Come una qualsiasi azienda, i casinò italiani sono alle prese con due ordini di problemi/obiettivi: tenere alto il fatturato e far quadrare il bilancio. Di solito di tratta di elementi che procedono di pari passo, ma la peculiarità dell'attività fa sì che non sempre i soldi tirati fuori dai clienti si tramutino in incassi. Anzi, talvolta il casinò può addirittura non solo incassare meno del mese o dell'anno precedente, ma addirittura chiudere in rosso (ovviamente nel caso di quei giochi in cui è il 'banco' il 'nemico' da battere). La peculiarità societaria fa altresì sì (rendendo tutto molto complicato e difficilmente comparabile) che si sia soggetti a una tassazione convenzionale più o meno pesante, che ha il vantaggio di essere in qualche misura contrattabile con la proprietà ma che spesso ha fatto sì che i casinò siano stati considerati dei bancomat.
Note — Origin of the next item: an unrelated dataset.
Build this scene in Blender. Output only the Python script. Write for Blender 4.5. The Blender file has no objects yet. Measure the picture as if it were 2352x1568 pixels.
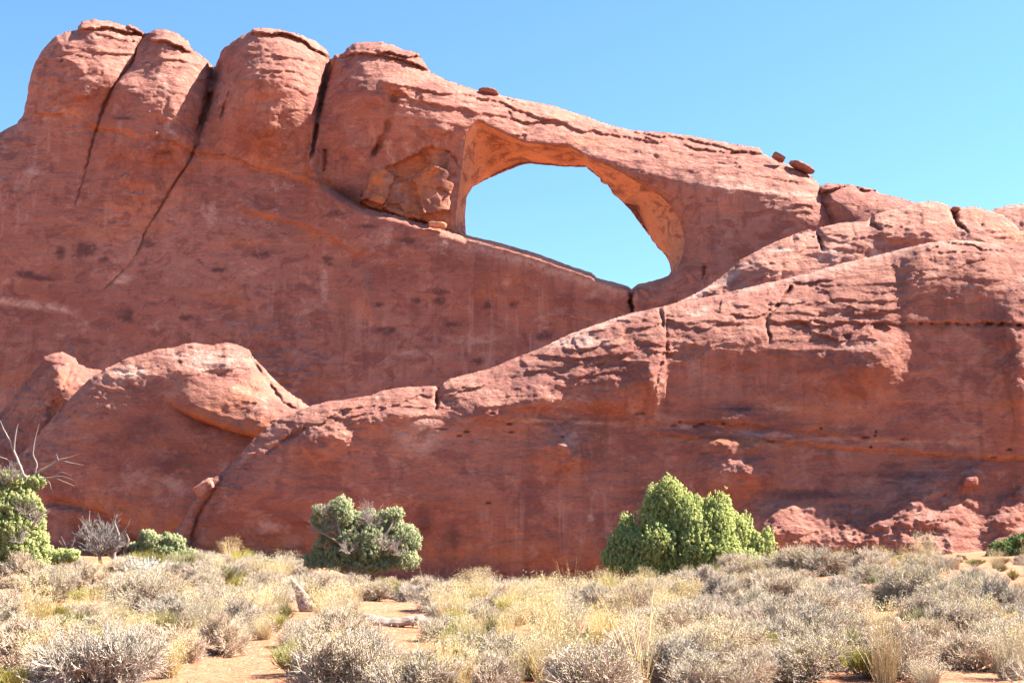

Se gli incassi fanno clamore e danno lustro, è evidente che il primo e fondamentale indicatore dello stato di salute dell'azienda è il bilancio. Che anche in questi tempi moderni può chiudere in pari o in utile, come ha per esempio dimostrato l'anno passato il Casinò di Sanremo.  A Venezia la proprietà ha compiuto dei passi concreti per consentire alle due società del Casinò di rimettere strutturalmente in sesto i loro conti, con la cessione di ramo d'azienda da parte della Cmv Spa alla Cdv Gioco Spa che di fatto ha avviato il processo per tornare alla situazione precedente il tentativo, da parte dell'ex sindaco Giorgio Orsoni, di privatizzare la gestione della Casa da gioco. Interventi sono necessari anche a Saint Vincent, dove l'innegabile e robusta ripresa degli incassi non ha fatto venir meno le difficoltà di bilancio, in questo caso scarsamente imputabili all'eccessiva esosità della proprietà, che chiede alla società solo il 10 percento degli incassi. Lo stesso dicasi, anzi amplificasi, per Campione, dove la situazione è resa più complicata dal rafforzamento del franco sull'euro, dagli incassi in flessione (anche se prima o poi la pallina della roulette tornerà a girare a favore del banco) e dal fatto che la proprietà ha sempre chiesto molto, moltissimo, alla società di gestione, questo per una pluralità di motivi tra cui citare che l'economia campionese è quasi esclusivamente fondata sulla Casa da gioco. I prossimi mesi saranno determinanti sia per il casinò valdostano che per quello lombardo e tutti saranno chiamati a una prova di responsabilità per raddrizzare quei conti di bilancio che si sono piegati. Certamente non è possibile né corretto sforbiciare solo la voce più facile, ossia il costo del lavoro. I dipendenti hanno già dato e stanno dando tuttora. Soprattutto nel caso di Campione, dove si sta con difficoltà trattando il quantum da corrispondere alla proprietà, bisognerà fare un ragionamento complessivo sulla redditività attuale e possibile del Casinò, alla luce di peculiarità che sono state riconosciute dello stesso legislatore nel momento in cui, e per ben due volte, ha deciso di sostenere con un contributo di diversi milioni di euro un ente, il Comune, che almeno all'apparenza dovrebbe essere baciato dalla fortuna essendo proprietario di una fabbrica di soldi come è o si suppone sia una Casa da gioco.